Provides flexibility to deploy on servers, VMs, or cloud with the same YAML scripts
Now that we have looked into the benefits, let’s look into an actual tutorial deploying docker applications using Ansible.
Tutorial on using Ansible for docker deployments
Codebase
If you are interested in directly looking into the source code you can find it here
Project structure
This project has 4 key components in terms of structure:
ansible: This is where automation code using ansible playbooks live
dags: Airflow dags
docker: Docker deployments of airflow copied from a previous blog post
setup: Setup shell scripts for docker lives here
Docker deployment from the previous blog post
In the previous blog post, I covered a full tutorial on how to deploy airflow using docker. I will be reusing the same component as it is and bringing the whole folder to this new project.

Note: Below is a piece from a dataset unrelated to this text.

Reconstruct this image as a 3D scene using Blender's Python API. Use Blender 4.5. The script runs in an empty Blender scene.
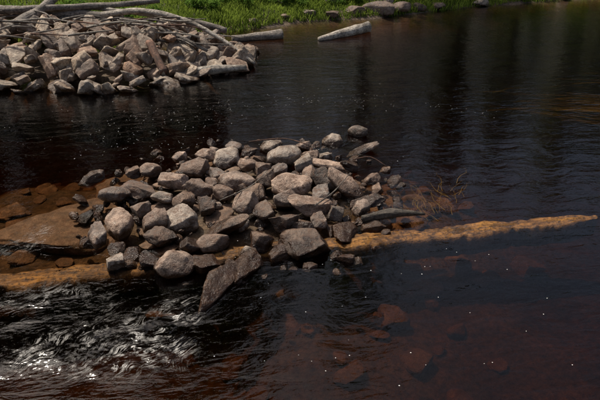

Please make sure in your localhost Ansible PIP package is installed, if not you can first create a virtual environment, activate the virtualenv, and then install ansible using pip
This is where you provide variables to be used by the Ansible playbooks:
| — all.yml
ansible_user: <user_name>
ansible_ssh_private_key_file: ~/.ssh/id_rsa
We are using this to provide a path to the private key and name of the ansible user
inventory
Using this to provide the IP address of the host under [webservers]. The ansible script picks up this webserver IP address as a host where the automation is run
| — hosts.ini
[webservers]10.2.3.1
roles
Within roles/ folder, you can see two key components of the Ansible deployments
Screenshot by the author
Setup Docker: This is where the script in the setup folder is used to install docker on the host system. This is one of the ansible-playbook under install-docker → tasks → main.yml.
SERVICE_USER=syal
sudo su
usermod - aG wheel ${SERVICE_USER}
sed -i 's/%sudo\s\+ALL=(ALL:ALL)\s\+ALL/%sudo ALL=(ALL:ALL) NOPASSWD: ALL/' /etc/sudoers
Deploy Docker: This is where we will build the image, copy the dags and code, and docker-compose up. This ansible-playbook covers the following steps:
- Creating directories
- Building Docker image on localhost
- Copying and load docker image
- Copy the Dags folder
- Docker Compose up
If you are bounded by the infrastructure and services provided, Ansible can still help you automate your application deployments. Especially when combined with Docker, it provides a generic solution for deployments with ease.